(Extracted records)
————————

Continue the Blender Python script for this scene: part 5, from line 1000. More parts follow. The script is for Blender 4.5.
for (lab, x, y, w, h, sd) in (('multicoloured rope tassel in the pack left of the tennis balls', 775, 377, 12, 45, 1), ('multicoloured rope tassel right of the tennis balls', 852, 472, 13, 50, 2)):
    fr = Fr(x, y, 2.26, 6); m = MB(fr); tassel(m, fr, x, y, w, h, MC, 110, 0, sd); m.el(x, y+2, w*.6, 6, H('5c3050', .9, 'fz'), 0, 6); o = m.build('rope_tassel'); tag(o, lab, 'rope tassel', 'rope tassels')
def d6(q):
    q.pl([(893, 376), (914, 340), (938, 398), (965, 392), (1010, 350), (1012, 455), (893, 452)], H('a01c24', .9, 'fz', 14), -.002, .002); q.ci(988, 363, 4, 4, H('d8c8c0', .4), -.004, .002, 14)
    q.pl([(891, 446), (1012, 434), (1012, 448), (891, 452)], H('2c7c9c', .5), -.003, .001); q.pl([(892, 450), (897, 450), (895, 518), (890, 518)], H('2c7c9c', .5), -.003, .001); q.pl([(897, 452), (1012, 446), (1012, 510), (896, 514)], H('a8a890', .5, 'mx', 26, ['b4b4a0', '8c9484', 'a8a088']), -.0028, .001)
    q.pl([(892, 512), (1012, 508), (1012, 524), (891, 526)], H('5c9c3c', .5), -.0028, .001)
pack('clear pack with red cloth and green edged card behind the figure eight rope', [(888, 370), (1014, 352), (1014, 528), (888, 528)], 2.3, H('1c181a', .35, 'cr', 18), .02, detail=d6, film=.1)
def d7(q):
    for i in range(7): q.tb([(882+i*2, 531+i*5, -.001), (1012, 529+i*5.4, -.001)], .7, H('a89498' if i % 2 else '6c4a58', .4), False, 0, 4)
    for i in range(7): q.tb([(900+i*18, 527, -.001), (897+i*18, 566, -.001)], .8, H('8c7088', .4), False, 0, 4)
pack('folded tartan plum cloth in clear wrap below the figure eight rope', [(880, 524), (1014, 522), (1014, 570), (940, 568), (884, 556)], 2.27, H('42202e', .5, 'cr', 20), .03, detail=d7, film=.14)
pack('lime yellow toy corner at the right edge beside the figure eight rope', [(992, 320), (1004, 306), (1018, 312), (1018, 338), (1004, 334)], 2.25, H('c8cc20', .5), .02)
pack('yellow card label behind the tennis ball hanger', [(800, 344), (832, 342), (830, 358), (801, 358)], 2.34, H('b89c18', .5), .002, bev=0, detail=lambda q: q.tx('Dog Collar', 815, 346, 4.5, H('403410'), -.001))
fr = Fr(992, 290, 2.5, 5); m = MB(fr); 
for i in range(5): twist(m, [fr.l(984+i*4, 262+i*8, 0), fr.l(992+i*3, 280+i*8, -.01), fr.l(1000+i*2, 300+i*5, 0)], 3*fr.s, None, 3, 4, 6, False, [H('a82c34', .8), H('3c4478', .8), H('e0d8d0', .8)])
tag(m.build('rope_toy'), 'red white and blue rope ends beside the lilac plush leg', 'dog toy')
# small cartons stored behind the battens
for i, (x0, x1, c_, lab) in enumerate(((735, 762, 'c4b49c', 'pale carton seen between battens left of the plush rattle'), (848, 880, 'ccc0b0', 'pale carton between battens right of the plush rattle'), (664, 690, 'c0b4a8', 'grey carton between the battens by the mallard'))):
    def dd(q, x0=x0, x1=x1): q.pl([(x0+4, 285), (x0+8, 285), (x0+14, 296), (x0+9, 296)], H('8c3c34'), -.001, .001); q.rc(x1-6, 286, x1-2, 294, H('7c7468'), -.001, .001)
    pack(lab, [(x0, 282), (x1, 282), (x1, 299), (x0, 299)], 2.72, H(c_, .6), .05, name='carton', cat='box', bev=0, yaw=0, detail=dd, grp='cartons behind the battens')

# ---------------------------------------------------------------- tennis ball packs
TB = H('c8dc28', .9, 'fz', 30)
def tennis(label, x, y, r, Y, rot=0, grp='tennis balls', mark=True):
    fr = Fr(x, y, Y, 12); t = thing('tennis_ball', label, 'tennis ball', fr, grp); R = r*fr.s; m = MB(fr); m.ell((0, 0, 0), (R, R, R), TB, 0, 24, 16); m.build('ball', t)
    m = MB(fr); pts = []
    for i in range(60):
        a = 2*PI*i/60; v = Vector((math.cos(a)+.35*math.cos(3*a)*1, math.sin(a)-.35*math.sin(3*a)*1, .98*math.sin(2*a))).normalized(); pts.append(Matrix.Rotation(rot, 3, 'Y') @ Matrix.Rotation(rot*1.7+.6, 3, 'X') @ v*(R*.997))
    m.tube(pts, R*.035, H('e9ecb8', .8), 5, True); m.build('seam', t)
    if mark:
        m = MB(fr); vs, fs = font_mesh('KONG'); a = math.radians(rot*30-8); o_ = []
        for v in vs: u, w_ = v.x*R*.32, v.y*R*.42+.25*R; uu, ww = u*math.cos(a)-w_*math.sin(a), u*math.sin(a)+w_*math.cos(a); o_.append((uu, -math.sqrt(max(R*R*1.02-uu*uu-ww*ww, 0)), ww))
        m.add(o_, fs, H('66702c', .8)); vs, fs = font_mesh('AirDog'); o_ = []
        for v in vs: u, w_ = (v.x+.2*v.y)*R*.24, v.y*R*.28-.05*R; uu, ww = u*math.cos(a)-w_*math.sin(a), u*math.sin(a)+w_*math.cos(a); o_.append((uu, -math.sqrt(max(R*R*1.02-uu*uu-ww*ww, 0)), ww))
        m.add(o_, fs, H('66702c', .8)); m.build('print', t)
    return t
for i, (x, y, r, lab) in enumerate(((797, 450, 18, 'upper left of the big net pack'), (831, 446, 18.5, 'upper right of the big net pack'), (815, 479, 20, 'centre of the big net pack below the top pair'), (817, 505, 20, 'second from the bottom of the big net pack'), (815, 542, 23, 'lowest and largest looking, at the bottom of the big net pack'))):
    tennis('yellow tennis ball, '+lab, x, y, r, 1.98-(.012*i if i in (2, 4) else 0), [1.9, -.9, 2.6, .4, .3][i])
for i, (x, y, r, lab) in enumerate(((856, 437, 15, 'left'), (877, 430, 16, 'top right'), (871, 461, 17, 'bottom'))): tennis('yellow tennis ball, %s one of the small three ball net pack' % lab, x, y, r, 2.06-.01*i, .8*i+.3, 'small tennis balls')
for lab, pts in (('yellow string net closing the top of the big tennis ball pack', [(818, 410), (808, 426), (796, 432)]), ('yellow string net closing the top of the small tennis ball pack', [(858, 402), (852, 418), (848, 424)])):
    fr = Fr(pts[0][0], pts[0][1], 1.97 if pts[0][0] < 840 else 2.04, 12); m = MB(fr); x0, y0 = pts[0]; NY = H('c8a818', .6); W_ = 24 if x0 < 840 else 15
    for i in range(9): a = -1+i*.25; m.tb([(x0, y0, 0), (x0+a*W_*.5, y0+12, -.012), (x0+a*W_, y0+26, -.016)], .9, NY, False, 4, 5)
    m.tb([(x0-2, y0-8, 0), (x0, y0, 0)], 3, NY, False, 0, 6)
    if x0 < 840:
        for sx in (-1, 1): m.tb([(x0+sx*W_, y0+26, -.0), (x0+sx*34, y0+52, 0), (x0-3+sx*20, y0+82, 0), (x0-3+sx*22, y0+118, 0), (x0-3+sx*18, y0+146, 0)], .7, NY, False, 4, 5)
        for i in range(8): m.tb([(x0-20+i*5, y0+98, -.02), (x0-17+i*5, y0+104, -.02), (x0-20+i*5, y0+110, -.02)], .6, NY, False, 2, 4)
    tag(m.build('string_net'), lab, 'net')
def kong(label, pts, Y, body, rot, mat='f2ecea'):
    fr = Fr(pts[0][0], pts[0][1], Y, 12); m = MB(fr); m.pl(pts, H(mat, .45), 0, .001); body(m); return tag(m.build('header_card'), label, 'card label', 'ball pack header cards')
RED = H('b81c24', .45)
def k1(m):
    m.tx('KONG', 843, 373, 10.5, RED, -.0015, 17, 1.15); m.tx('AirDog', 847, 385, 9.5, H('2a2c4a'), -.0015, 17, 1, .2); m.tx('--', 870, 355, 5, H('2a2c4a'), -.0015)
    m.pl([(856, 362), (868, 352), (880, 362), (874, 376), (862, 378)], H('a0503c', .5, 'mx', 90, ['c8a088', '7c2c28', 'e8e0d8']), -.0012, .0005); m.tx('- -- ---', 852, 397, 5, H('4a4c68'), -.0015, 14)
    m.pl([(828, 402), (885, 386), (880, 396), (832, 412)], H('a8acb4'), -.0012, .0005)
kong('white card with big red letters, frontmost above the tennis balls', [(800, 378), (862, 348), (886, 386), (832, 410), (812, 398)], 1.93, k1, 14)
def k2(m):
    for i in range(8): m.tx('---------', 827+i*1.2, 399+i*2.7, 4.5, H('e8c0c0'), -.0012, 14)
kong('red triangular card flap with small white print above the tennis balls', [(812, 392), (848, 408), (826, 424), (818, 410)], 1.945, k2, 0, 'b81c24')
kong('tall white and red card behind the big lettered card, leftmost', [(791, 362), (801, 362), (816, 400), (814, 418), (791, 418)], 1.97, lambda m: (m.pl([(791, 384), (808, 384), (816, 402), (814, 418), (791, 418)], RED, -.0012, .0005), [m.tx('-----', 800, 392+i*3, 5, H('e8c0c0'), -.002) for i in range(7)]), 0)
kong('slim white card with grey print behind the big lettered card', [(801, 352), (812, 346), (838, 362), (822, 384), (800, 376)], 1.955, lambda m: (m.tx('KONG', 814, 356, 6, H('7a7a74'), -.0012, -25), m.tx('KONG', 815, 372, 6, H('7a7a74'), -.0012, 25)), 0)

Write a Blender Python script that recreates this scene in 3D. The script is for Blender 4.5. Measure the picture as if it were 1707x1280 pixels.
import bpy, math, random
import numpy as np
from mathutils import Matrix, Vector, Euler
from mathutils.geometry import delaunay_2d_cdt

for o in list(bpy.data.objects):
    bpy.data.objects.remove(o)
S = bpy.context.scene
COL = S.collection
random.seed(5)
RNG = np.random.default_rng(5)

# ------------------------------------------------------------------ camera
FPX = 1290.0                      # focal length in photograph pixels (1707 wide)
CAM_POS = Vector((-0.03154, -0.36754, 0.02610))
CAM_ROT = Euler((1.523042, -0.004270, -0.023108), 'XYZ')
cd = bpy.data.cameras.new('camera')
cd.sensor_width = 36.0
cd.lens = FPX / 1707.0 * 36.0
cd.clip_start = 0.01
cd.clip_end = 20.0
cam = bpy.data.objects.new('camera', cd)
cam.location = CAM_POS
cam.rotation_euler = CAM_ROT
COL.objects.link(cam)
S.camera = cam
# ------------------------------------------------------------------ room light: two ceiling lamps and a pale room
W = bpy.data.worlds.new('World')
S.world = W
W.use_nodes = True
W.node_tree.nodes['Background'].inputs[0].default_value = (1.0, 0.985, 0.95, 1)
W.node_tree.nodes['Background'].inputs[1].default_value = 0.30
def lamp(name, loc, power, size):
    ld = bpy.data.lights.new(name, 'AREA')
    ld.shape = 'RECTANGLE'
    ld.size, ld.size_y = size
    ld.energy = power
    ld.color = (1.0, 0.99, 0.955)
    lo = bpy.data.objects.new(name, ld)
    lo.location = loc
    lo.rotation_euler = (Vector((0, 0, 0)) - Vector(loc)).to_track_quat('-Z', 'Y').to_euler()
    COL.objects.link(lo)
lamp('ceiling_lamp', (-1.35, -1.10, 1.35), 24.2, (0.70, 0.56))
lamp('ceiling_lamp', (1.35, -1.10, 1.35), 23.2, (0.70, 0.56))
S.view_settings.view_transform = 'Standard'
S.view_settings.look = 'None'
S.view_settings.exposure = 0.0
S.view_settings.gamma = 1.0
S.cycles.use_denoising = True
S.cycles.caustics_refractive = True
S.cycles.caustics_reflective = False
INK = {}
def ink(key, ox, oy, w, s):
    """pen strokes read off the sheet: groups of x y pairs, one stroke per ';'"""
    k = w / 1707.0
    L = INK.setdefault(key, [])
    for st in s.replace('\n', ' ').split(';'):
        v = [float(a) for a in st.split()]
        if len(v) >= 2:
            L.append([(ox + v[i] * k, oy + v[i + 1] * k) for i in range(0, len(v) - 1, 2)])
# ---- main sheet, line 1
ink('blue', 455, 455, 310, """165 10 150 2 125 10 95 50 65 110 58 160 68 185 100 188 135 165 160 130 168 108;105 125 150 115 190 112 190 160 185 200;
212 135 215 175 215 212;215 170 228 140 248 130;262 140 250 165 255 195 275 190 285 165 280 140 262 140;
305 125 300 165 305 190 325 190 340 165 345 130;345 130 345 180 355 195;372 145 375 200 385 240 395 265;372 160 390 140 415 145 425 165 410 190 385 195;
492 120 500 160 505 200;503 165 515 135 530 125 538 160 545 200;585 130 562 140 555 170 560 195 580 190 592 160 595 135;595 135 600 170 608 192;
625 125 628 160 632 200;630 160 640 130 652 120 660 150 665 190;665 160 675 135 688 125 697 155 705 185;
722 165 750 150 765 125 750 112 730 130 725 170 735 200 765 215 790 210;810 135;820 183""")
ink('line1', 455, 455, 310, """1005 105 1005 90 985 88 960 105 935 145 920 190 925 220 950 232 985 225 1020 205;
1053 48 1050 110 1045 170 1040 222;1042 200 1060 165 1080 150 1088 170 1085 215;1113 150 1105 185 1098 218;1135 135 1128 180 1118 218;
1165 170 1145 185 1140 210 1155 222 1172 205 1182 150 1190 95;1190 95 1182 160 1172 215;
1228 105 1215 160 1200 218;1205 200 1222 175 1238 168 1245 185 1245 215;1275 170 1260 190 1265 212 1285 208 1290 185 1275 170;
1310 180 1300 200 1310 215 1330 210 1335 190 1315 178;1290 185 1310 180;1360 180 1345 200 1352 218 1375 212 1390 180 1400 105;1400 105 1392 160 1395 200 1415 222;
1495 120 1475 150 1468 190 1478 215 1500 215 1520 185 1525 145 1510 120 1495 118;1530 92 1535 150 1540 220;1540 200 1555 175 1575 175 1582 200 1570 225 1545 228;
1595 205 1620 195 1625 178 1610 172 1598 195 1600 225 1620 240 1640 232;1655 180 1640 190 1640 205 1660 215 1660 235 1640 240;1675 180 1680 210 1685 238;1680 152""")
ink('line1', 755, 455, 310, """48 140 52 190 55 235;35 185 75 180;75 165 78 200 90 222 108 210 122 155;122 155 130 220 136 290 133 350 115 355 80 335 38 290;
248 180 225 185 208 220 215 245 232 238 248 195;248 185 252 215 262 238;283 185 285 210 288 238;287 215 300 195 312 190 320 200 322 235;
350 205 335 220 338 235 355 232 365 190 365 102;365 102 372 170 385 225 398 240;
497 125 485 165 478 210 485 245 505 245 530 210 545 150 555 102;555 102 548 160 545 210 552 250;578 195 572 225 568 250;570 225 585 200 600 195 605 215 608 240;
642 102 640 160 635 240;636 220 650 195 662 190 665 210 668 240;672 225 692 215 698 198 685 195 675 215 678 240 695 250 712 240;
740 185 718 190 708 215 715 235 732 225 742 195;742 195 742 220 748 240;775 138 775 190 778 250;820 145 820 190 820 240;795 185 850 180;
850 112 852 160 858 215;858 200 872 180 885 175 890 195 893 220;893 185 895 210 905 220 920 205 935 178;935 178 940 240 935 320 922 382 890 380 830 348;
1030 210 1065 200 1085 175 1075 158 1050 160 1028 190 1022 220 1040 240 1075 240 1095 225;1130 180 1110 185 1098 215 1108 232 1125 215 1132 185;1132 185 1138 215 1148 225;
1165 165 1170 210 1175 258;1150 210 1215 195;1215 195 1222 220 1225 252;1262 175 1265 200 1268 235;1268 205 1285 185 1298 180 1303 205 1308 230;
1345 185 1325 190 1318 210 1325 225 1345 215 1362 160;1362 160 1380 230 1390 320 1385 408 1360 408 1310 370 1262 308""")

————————

**Written problem**
Extract, word for word, every line beginning with the one that holds "Write a Blender" and concluding with the one that holds "RNG = np.random.default_rng(5)". Include both of those lines.

**Exercise solution**
Write a Blender Python script that recreates this scene in 3D. The script is for Blender 4.5. Measure the picture as if it were 1707x1280 pixels.
import bpy, math, random
import numpy as np
from mathutils import Matrix, Vector, Euler
from mathutils.geometry import delaunay_2d_cdt

for o in list(bpy.data.objects):
    bpy.data.objects.remove(o)
S = bpy.context.scene
COL = S.collection
random.seed(5)
RNG = np.random.default_rng(5)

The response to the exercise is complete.